Die kleinen Füchse...

...sind ziemlich ausgefuchst!


Und dennoch:

"Man hat kein Recht, seine Figuren gut oder böse zu finden. Darum geht es überhaupt nicht, wenn man über Menschen schreibt. So etwas sehen immer nur die anderen."

Soweit die Autorin des Stückes, Lillian Hellmann, in einem Interview aus dem Jahr 1967.

2014  gehören die kleinen Füchse, in der Thomas Ostermeier-Inszenierung der Schaubühne, zu einer der Berliner Theater-Sensationen: Jede Aufführung ist bis heute sofort restlos ausverkauft gewesen!
Und so sitzen wir, die Paganini´s, am 1. Weihnachtsfeiertag auch ganz am Rand der Reihe 13,
einer Preiskategorie, die wir uns normalerweise nicht leisten wollen. 7 Wochen zuvor um Karten bemüht, gab es online nur noch eine Hand voll Restexemplare der kostspieligeren Sorte.

Vorweg: "Dat hat doch jelohnt, dat is doch in Farbe und 3D jewesen!"
(Zitat von Paganini, dem Kater)

Gemeint hat er, der schwarze Kater, nicht nur Nina Hoss  im roten Kleid.

Nein, gemeint hat er die ganze Dreidimensionalität eines Bühnengeschehens, das nur im Theater denkbar ist.
Wie wunderbar, durch den Wiedererkennungswert eines Stars des deutschen Kinos, den Unterschied von Spiel und Wirkung - in Zelluloid gebannt und auf Theaterbrettern präsentiert - so sinnlich reflektieren zu können.
Und neben Nina Hoss agieren immerhin weitere Gesichter mit Filmografie, wie Mark Waschke und Thomas Bading.
Das Körperliche und die Stimme lassen bekannte Gesichter auf einmal verschwimmen, die Archaik der Theater-Darstellung verweist das Artifizielle der leisen Mimik in den Hintergrund.

Thomas Ostermeier nannte einmal weitere Vorzüge der Theater-Arbeit, gegenüber filmischer Darstellung.

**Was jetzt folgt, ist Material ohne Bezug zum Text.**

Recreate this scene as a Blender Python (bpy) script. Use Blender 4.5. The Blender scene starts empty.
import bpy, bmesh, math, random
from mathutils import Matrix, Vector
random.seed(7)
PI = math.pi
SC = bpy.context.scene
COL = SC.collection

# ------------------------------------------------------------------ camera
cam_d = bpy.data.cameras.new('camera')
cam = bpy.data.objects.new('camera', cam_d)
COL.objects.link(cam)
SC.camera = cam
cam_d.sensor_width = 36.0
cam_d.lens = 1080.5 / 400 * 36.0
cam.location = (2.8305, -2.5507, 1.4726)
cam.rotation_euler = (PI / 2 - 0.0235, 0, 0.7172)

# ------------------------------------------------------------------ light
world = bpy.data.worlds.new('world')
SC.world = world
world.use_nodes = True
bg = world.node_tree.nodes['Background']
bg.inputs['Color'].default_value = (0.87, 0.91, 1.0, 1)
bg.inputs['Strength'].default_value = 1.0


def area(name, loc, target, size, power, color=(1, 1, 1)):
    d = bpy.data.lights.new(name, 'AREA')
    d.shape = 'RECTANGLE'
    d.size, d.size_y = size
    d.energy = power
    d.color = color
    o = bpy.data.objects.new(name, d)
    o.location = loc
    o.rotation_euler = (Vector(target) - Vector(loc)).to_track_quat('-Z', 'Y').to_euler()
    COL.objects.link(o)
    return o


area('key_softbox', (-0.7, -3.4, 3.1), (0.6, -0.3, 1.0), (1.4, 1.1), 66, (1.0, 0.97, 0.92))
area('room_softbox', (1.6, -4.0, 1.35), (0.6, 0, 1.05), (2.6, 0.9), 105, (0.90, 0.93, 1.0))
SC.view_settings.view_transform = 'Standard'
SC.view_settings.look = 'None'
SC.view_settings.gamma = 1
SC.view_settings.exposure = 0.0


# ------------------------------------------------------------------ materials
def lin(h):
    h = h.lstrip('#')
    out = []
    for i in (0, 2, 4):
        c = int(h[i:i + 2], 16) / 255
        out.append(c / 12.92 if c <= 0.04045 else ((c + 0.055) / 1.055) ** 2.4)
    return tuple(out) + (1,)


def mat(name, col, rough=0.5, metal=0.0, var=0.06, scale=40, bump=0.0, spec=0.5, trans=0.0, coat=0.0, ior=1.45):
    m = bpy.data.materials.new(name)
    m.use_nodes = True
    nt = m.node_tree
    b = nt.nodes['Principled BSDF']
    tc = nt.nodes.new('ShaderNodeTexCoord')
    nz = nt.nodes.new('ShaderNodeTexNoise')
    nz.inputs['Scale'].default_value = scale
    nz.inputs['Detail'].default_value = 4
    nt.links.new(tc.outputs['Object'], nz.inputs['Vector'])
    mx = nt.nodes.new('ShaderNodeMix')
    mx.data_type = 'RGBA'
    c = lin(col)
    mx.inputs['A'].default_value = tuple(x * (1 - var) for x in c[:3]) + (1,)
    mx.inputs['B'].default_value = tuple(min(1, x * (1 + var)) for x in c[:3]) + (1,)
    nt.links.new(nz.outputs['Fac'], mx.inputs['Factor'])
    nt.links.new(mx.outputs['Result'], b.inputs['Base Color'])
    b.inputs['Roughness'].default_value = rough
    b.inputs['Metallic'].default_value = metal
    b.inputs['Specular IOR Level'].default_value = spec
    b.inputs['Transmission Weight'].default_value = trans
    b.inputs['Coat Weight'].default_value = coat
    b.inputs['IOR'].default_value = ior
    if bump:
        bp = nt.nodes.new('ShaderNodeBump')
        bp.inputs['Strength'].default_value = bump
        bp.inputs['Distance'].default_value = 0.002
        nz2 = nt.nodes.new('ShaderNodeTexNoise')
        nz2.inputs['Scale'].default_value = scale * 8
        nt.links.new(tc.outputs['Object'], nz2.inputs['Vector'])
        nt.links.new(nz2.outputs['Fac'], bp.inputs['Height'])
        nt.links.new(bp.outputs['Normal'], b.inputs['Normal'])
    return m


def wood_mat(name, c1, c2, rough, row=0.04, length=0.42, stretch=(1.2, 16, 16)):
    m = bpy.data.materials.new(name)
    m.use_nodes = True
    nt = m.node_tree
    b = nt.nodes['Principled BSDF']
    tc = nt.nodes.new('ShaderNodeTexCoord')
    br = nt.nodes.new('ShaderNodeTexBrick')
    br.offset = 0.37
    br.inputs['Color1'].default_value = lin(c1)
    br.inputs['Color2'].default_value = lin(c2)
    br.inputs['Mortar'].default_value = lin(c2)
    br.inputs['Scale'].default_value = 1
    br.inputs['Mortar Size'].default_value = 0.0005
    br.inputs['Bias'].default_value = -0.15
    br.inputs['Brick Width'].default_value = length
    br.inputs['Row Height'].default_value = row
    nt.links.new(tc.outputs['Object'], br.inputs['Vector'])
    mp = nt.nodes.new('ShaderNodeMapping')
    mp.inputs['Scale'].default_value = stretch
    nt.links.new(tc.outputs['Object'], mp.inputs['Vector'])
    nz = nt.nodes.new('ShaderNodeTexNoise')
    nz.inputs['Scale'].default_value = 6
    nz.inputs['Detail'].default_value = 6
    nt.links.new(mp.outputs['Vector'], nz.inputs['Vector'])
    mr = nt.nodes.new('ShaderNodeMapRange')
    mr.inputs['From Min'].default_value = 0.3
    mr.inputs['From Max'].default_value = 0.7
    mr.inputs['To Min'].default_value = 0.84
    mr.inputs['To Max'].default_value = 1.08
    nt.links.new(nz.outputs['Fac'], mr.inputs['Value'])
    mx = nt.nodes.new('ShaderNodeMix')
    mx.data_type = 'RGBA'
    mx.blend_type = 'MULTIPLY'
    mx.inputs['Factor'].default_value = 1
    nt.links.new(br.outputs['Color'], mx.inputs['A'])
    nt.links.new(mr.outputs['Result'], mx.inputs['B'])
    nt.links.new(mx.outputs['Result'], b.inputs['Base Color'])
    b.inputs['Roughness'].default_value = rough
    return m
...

Es gäbe eine größere Freiheit in der Behandlung von Stoffen und Themen. Die vielfältige Perspektive der Dreidimensionalität verstärke die Interpretationsfreiheit des Zuschauers.

Und Eines fällt überdeutlich auf, wenn man die Ostermeier-Inszenierungen - seit seiner Zeit als Enfant terrible mit "Baracken"-Appeal bis hin zum heutigen Schaubühnen-Chef - beobachtet hat:
Er hält sich immer mehr raus, der Regisseur, aus der Interpretation!

Umso klarer hält er sich dafür an den modernisierten Text von Lillian Hellmann und deren Intention, nicht plakatives Gut und Böse vorzuführen.

Inhaltlich geht es um eine Familie, nicht unvermögend, deren Mitglieder sich allesamt Mühe geben, einander über´s Ohr zu hauen, um an das ganz große Geld heran zu kommen.
Nina Hoss als Regina, trifft es bei Geschacher, Racheakt und Zockermentalität zunächst am Ärgsten.

Doch die Schöne rettet den Kopf aus der Schlinge, indem sie den Gatten durch "unterlassene Hilfeleistung" rechtzeitig ins Jenseits befördert.

Eine Familie, die Einsamkeit und Isolation generiert. Glück gibt es nicht mehr.
Das durchökonomisierte Leben gehört dem Cleveren.
Viel haben und noch mehr bekommen und dennoch verstrickt bleiben in Abhängigkeiten!

Es gibt keine Wahl, in einer Welt, die keine Welt mehr ist!
So steht Regina am Ende als ökonomische Gewinnerin da.
Sie musste Tun, was zu tun war!

In einer Welt, in der Gesetzmäßigkeiten herrschen, die mit dem Menschlichen nichts zu tun haben, erscheint Regina fast wie eine Medea. Sie verschlingt ihre Familie und ist doch Opfer von Mächten, Die dem ähneln, was früher Schicksal hieß! Unentrinnbar das Ganze!

Großes Theater, ohne viel Tamtam. Getragen von traumsicher agierenden Schauspielern.
Gerade das Asketische des Bühnenbilds verstärkt das fast mythische Licht, in das die durchweg moderne Inszenierung gehüllt ist!





Vergiss nie deine große Mission!

Das stand vor Jahren in großen Lettern über dem Eingang der Schaubühne.
Jetzt steht da Nichts mehr. Der Zuschauer bleibt frei. Und allein.